Les États-Unis conservent des avantages cruciaux : écosystème de capital-risque, universités, clusters de talents, et une industrie des chips toujours à la pointe du détail en conception et logiciel. La course n’est pas perdue ; il faut se battre.
L’Europe, entre opportunité et menace d’oubli
Le continent apparaît comme le troisième point d’un triangle exigeant. La Loi sur l’IA vise à équilibrer protection et innovation ; pourtant, le marché prévient : sans énergie bon marché, sans cadre réglementaire clair et sans rapidité dans les autorisations, l’investissement en IA risque de faiblir. La question n’est pas si l’Europe doit réguler, mais comment : règles claires, sandrboxes de régulation, incitations à la conception et au déploiement, et une politique industrielle reliant universités, entreprises et centres de données.
Ce que Huang a vraiment laissé entendre (entre lignes)
Au-delà du titre, le PDG de NVIDIA a livré trois messages opérationnels :
- Le temps est la ressource la plus rare : si un pays freine les autorisations, l’énergie ou l’investissement, un autre accélérera.
- Le hardware est une condition nécessaire, mais pas suffisante : c’est celui qui organise de manière optimale l’énergie, les règles et le talent qui gagnera.
- La course est globale et continue : les « nanosecondes » d’aujourd’hui peuvent devenir des années si les bonnes décisions sont retardées et si les chaînes de valeur se fragmentent.
Ce tempérament ne supprime pas l’avertissement initial, mais il l’atténue. La coexistence de ces deux messages — alerte et ambition — reflète bien la réalité : l’IA est déjà devenue une question géopolitique d’infrastructure. Et les acteurs industriels savent que leur avenir dépend autant de leur excellence technique que du territoire sur lequel ils jouent.
Questions fréquentes
Huang a-t-il vraiment déclaré que « la Chine va gagner la course à l’IA » ?
Oui, cette phrase a été rapportée par Financial Times et reprise dans les médias technologiques. Quelques heures plus tard, NVIDIA a nuancé : la Chine serait « à nanosecondes des États-Unis » et « l’Amérique doit aller plus vite et conquérir les développeurs mondiaux ». La combinaison du titre et de la nuance encadre ce message comme avertissement stratégique, non comme une capitulation.

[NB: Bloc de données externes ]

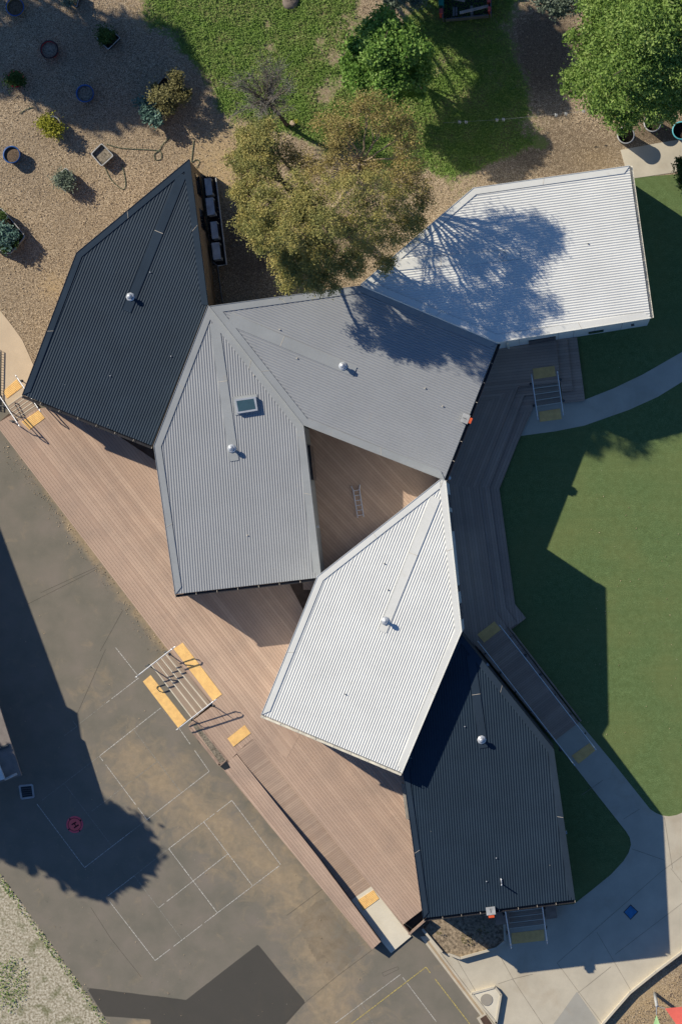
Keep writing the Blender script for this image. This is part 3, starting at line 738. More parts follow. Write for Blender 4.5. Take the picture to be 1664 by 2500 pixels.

Selon Huang, quels sont les atouts qui favorisent la Chine ?
Trois leviers principaux : énergie moins chère (avec subventions jusqu’à 50 % pour les hyperscalers et entreprises de pointe), régulation plus souple permettant de réduire les frictions de déploiement, et une politique industrielle centrée sur l’autosuffisance technologique. S’y ajoutent des alternatives locales de hardware (Huawei Ascend, Biren) et un écosystème de développeurs rapide et innovant.
Comment les restrictions d’exportation américaines influencent-elles cette course ?
Elles ne suppriment pas la demande, mais la reoriente. En limitant certaines GPU, Washington cherche à protéger sa supériorité technologique, mais encourage la substitution locale et peut ralentir son propre écosystème si cela crée des points limites. Le risque : un marché multipolaire où une partie de la demande pourrait s’éloigner des fournisseurs américains.
Quel rôle joue l’Europe avec la Loi sur l’IA ?
L’Europe tente de concilier protection des droits et stimulation de l’innovation. La crainte du secteur : sans énergie compétitive, sans rapidité dans les permis et sans environnement juridique clair, l’Europe pourrait perdre des projets et se retrouver à la traîne. La solution : une régulation intelligente, des sandboxes pour tester et un cadre industriel qui accélère le design, le déploiement et la mise à l’échelle.